• **Request**: List, from the lines below, each one with "writing" in it.

— start —

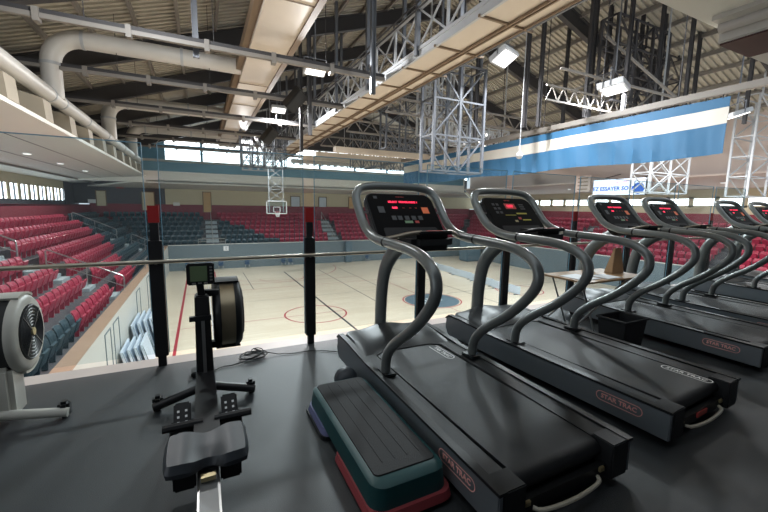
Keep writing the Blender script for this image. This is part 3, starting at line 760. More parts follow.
lattice('grey lattice frame far behind the catwalk, left one', 2.9, 6.2, 30.0, H+2.9, H+5.6, 0.6, 4, 2, 'galv', 0.06)
lattice('grey lattice frame far behind the catwalk, right one', 12.0, 18.0, 30.5, H+3.4, H+6.4, 0.6, 6, 2, 'galv', 0.06)
lattice('grey lattice frame at the far gable left of the catwalk', 3.6, 6.3, 36.0, H+3.2, H+5.6, 0.6, 4, 3, 'lattice_white', 0.06)
lattice('white lattice truss in the far distance right of the basketball hoop', 8.0, 13.5, 35.2, H+3.9, H+4.7, 0.5, 8, 1, 'lattice_white', 0.05)
for i, (x, y, z0) in enumerate(((16.6, 12.2, 4.4), (17.6, 11.0, 4.6), (20.0, 11.0, 4.2), (21.4, 10.4, 3.8), (23.4, 11.0, 3.6), (18.6, 15.0, 4.2), (24.5, 9.2, 4.4))):
    hang(x, y, H+z0, 'beam_dark', 'dark steel post in the thicket of posts above the banner, %s from the left' % ['first', 'second', 'third', 'fourth', 'fifth', 'sixth', 'seventh'][i])
for i, (x0, y0, z0, x1, y1, z1) in enumerate(((14.5, 12.0, 6.2, 22.0, 10.0, 5.2), (16.0, 12.5, 5.6, 20.5, 12.0, 7.6), (18.6, 11.3, 4.6, 22.8, 11.8, 7.2), (17.0, 11.8, 8.0, 21.0, 10.5, 5.4))):
    tag(MB().bar((x0, y0, H+z0), (x1, y1, H+z1), .09).build('brace_bar', 'beam_light'), 'light diagonal brace bar among the dark posts above the banner, %s' % ['lowest', 'steep one', 'middle one', 'falling to the right'][i], 'brace bar')
lattice('second dark lattice frame behind the right posts under the roof', 21.0, 25.0, 12.5, H+5.0, H+8.6, 0.8, 3, 3, 'beam_dark', 0.08)
lattice('grey lattice frame left of the white floodlight above the banner', 10.2, 14.2, 20.5, H+3.6, H+7.0, 0.8, 3, 3, 'galv', 0.07)
# long lattice trusses running across the hall
def truss(label, x0, x1, y, z, h, n, m='galv', w_=0.07):
    mb = MB(); du = (x1-x0)/n
    mb.bar((x0, y, z), (x1, y, z), w_*1.4).bar((x0, y, z+h), (x1, y, z+h), w_*1.4)
    for i in range(n):
        a = x0+du*i; mb.bar((a, y, z), (a+du/2, y, z+h), w_*0.8).bar((a+du/2, y, z+h), (a+du, y, z), w_*0.8)
    tag(mb.build('roof_truss', m), label, 'truss')
truss('long light lattice truss crossing the right hall, nearest', 13.6, 19.4, 11.9, H+4.75, 0.6, 8, 'beam_light', 0.05)
truss('long light lattice truss crossing the right hall, second', 8.4, 28, 17.0, H+4.7, 0.7, 16, 'beam_light')
truss('long light lattice truss crossing the right hall, third', 8.4, 29, 22.5, H+4.7, 0.7, 18, 'beam_light')
truss('long light lattice truss crossing the right hall, fourth', 8.4, 30, 28.0, H+4.6, 0.7, 20, 'beam_light')
truss('long light lattice truss crossing the far hall, farthest', -3, 30, 34.0, H+4.4, 0.7, 30, 'beam_light')
for i, Y in enumerate((24.8, 29.2, 33.4, 38.2)):
    o = MB(); o.bar((8.4, Y, H+3.9+0.2*i), (29, Y, H+3.9+0.2*i), 0.5, 0.35)
    tag(o.build('cross_beam', 'duct_beige'), 'beige box beam crossing the far right hall, %s' % ['first', 'second', 'third', 'fourth'][i], 'beam')

# --- banner on its beam
t = thing('banner', 'long blue and white striped fabric banner hanging from a beam', 'banner', (16.0, 17.4, H+2.05))
Y0, Y1, Z0, Z1 = 6.45, 28.6, H+1.98, H+3.86
def cloth(z0, z1, m, nm):
    vs = []; fs = []; n = 150
    for j in range(7):
        z = z0+(z1-z0)*j/6
        for i in range(n+1):
            y = Y0+(Y1-Y0)*i/n; k = (Z1-z)/(Z1-Z0)
            vs.append((16.0+k*(0.05*math.sin(y*7.0+2*math.sin(y*1.3)+2.5*k)+0.03*math.sin(y*17+k*3)), y, z - 0.05*k*math.sin(y*0.9)))
    for j in range(6):
        for i in range(n): a = j*(n+1)+i; fs.append((a, a+1, a+n+2, a+n+1))
    n2 = len(vs); vs += [(v[0]+0.012, v[1], v[2]) for v in vs]; fs += [tuple(reversed([q+n2 for q in f])) for f in fs]
    MB().add(vs, fs).build(nm, m, t, smooth=True)
h_ = Z1-Z0
cloth(Z1-0.18*h_, Z1, 'banner_blue', 'upper_blue_stripe'); cloth(Z1-0.47*h_, Z1-0.18*h_, 'banner_white', 'white_stripe'); cloth(Z0, Z1-0.47*h_, 'banner_blue', 'lower_blue_stripe')
q = MB(); q.bar((16, 3.0, Z1+0.2), (16, 37, Z1+0.2), 0.24, 0.22); o = q.build('banner_beam', 'beam_light')
q = MB(); 
for y in range(5, 37, 3): q.bar((16, y, Z1+0.2), (16, y, roofz(16)-0.2), 0.03)
q.build('hanger_rod', 'beam_dark', o)
tag(o, 'long light steel beam carrying the striped banner', 'beam')
# ties of the banner
for i in range(45): MB().bar((16, Y0+0.2+i*0.48, Z1-0.03), (16, Y0+0.2+i*0.48, Z1+0.08), 0.02).build('tie', 'beam_dark', t)
# spherical camera hanging in front of banner
t = thing('ball_camera', 'small white ball on a rod hanging in front of the banner', 'camera', (14.0, 13.6, H+2.55))
MB().lathe([(0.001, -0.17), (0.1, -0.14), (0.16, -0.05), (0.17, 0.0), (0.15, 0.08), (0.08, 0.16), (0.02, 0.17)], (14.0, 13.6, H+2.6)).build('ball', 'lattice_white', t, smooth=True)
MB().tube([(14.0, 13.6, H+2.75), (14.0, 13.6, roofz(14))], 0.02, 6).build('rod', 'lattice_white', t)

# --- floodlights (their light too)
def flood(x, y, z, label, rz, tilt, pw, s=1.0, vis=True):
    t = thing('floodlight', label, 'floodlight', (x, y, z), 'floodlights', rz)
    t.rotation_euler = (0, 0, rz)
    R_ = Matrix.Rotation(tilt, 3, 'X')
    def bx(x0, x1, y0, y1, z0, z1):
        m = MB().rbox(x0, x1, y0, y1, z0, z1, 0.02); m.v = [tuple(R_ @ Vector(v)) for v in m.v]; return m
    bx(-.42*s, .42*s, -.30*s, .30*s, 0, .16*s).build('housing', 'lattice_white', t, world=False)
    bx(-.36*s, .36*s, -.24*s, .24*s, -.03, 0.0).build('lens', 'lamp_glow', t, world=False)
    MB().bar((-.44*s, 0, 0.05), (-.44*s, 0, .45*s), .03).bar((.44*s, 0, 0.05), (.44*s, 0, .45*s), .03).bar((-.44*s, 0, .45*s), (.44*s, 0, .45*s), .03).bar((0, 0, .45*s), (0, 0, roofz(x)-z), .04).build('yoke', 'galv', t, world=False)
    l = bpy.data.lights.new('flood_light', 'AREA'); l.shape = 'RECTANGLE'; l.size = .66*s; l.size_y = .44*s; l.energy = pw; l.color = (0.97, 0.985, 1.0)
    lo = bpy.data.objects.new('flood_light', l); C.objects.link(lo); lo.parent = t; lo.location = R_ @ Vector((0, 0, -0.06)); lo.rotation_euler = (tilt, 0, 0)
FP = 900
flood(4.2, 14.6, H+5.15, 'white floodlight left of the catwalk, nearest of the row', 0.0, -0.35, FP)
flood(4.3, 22.6, H+5.45, 'white floodlight left of the catwalk, second of the row', 0.0, -0.35, FP)
flood(3.4, 32.0, H+5.0, 'white floodlight left of the catwalk, farthest of the row', 0.0, -0.35, FP)
flood(12.0, 12.8, H+6.4, 'bright square floodlight right of the catwalk above the lattice tower', 0.3, -0.5, FP, 1.4)
flood(16.8, 11.0, H+5.35, 'white floodlight above the middle of the banner', 0.35, -0.12, FP, 1.7)
flood(21.0, 8.2, H+4.15, 'slim floodlight seen past the near end of the banner', 0.9, -0.3, FP, 1.2)
flood(19.0, 22.0, H+5.4, 'white floodlight deep in the right hall', 0.3, -0.3, FP, 1.1)
flood(20.5, 30.0, H+5.2, 'white floodlight at the far end of the right hall', 0.1, -0.3, FP, 1.1)
flood(-1.0, 9.5, H+6.3, 'added unseen floodlight above the near left of the hall', 0.0, 0.35, 350, 1.1)  # lamp added outside the view to brighten the near hall
flood(10.5, 8.2, H+7.0, 'added unseen floodlight above the near middle of the hall', 0.0, 0.35, 350, 1.1)  # also an added lamp above the frame, fills the near middle
# --- loudspeakers
def speaker(x, y, z, label, rz, s=1.0):
    t = thing('loudspeaker', label, 'loudspeaker', (x, y, z), 'hanging black loudspeakers', rz)
    m = MB().rbox(-.28*s, .28*s, -.25*s, .25*s, -.5*s, .5*s, 0.03); R_ = Matrix.Rotation(0.6, 3, 'X') @ Matrix.Rotation(0.5, 3, 'Y'); m.v = [tuple(R_ @ Vector(v)) for v in m.v]; m.build('cabinet', 'black_plastic', t, world=False)
    m = MB().rbox(-.24*s, .24*s, -.27*s, -.25*s, -.46*s, .46*s, 0.01); m.v = [tuple(R_ @ Vector(v)) for v in m.v]; m.build('grille', 'soft_black', t, world=False)
    MB().bar((0, 0, 0), (0, 0, roofz(x)-z), .04).build('hanger', 'beam_dark', t, world=False)
speaker(4.05, 17.4, H+4.75, 'black loudspeaker hanging below the beam left of the catwalk', 0.2)
speaker(4.4, 26.5, H+4.7, 'black loudspeaker hanging farther away near the far gable', 0.2, 1.1)

# --- LED advertising board, right far corner
t = thing('advertising_board', 'white electronic advertising board with blue slogan near the right corner', 'advertising board', (29.2, 17.4, H+1.3))
ex = Vector((0, -1, 0))
b = MB().box(29.15, 29.35, 16.0, 20.1, H+1.2, H+2.5).bar((29.3, 16.5, H+2.4), (31.2, 16.5, H+3.0), .06).bar((29.3, 19.2, H+2.6), (31.2, 19.2, H+3.0), .06); b.build('casing', 'beam_dark', t)
MB().box(29.10, 29.16, 16.05, 20.05, H+1.24, H+2.46).build('display', 'led_board', t)
text_mesh('slogan', 'EZ ESSAYER SOUT', 0.42, basis((0, -1, 0), (0, 0, 1), (-0.11, 0.95, 0.42)), 'led_blue', t, 0.003, 0.012)
text_mesh('small_text', 'sport (HC)', 0.22, basis((0, -1, 0), (0, 0, 1), (-0.11, 0.3, 0.92)), 'led_pink', t, 0.003)
m = MB(); m.lathe([(0.42, 0), (0.42, 0.01)], (29.085, 16.5, H+1.7), 'x', 20); m.build('badge', 'led_blue', t)
b = MB().box(29.15, 29.3, 20.4, 21.7, H+1.6, H+2.9).bar((29.2, 21, H+2.9), (31.2, 21, H+3.0), .06); o = b.build('notice_board', 'soffit_pink'); m = MB()
for k in range(4): m.box(29.12, 29.15, 20.6, 21.5, H+1.75+0.3*k, H+1.83+0.3*k)
m.build('writing_lines', 'duct_brown', o); tag(o, 'beige notice board with rows of brown writing left of the advertising board', 'notice board')
# grey padded blocks in the far right corner of the court
b = MB().rbox(26.9, 28.9, 33.0, 34.5, ZC, ZC+3.0, 0.1); tag(b.build('storage_block', 'logo_blue'), 'tall blue grey padded block at the far right of the court', 'block')

# --- downlights in the soffits
def downlight(x, y, side, label):
    a = EDGE; d = (XL-x) if side == 'L' else (x-XR); z = ZE+(ZB-ZE)*(d-a)/(b2-a)
    t = thing('downlight', label, 'downlight', (x, y, z-0.05), 'downlights in the side ceilings')
    MB().lathe([(0.16, 0.0), (0.19, 0.05)], (x, y, z-0.05)).build('ring', 'line_white', t)
    MB().lathe([(0.14, 0.0), (0.14, 0.01)], (x, y, z-0.06)).build('lens', 'lamp_glow', t)
    l = bpy.data.lights.new('downlight_light', 'SPOT'); l.energy = 260; l.spot_size = 2.4; l.shadow_soft_size = 0.1; l.color = (1, 0.96, 0.9)
    lo = bpy.data.objects.new('downlight_light', l); C.objects.link(lo); lo.location = (x, y, z-0.15)
for i, y in enumerate((10.0, 18.5, 22.5, 27.0, 32)): downlight(-6.9, y, 'L', 'round ceiling downlight over the left stand, %s from the near end' % ['first', 'second', 'third', 'fourth', 'fifth'][i])
for i, y in enumerate((13.5, 20.0, 26.0)): downlight(34.0, y, 'R', 'round ceiling downlight over the right stand, %s' % ['nearest', 'middle', 'farthest'][i])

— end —

• **Correct result**:
Keep writing the Blender script for this image. This is part 3, starting at line 760. More parts follow.
m.build('writing_lines', 'duct_brown', o); tag(o, 'beige notice board with rows of brown writing left of the advertising board', 'notice board')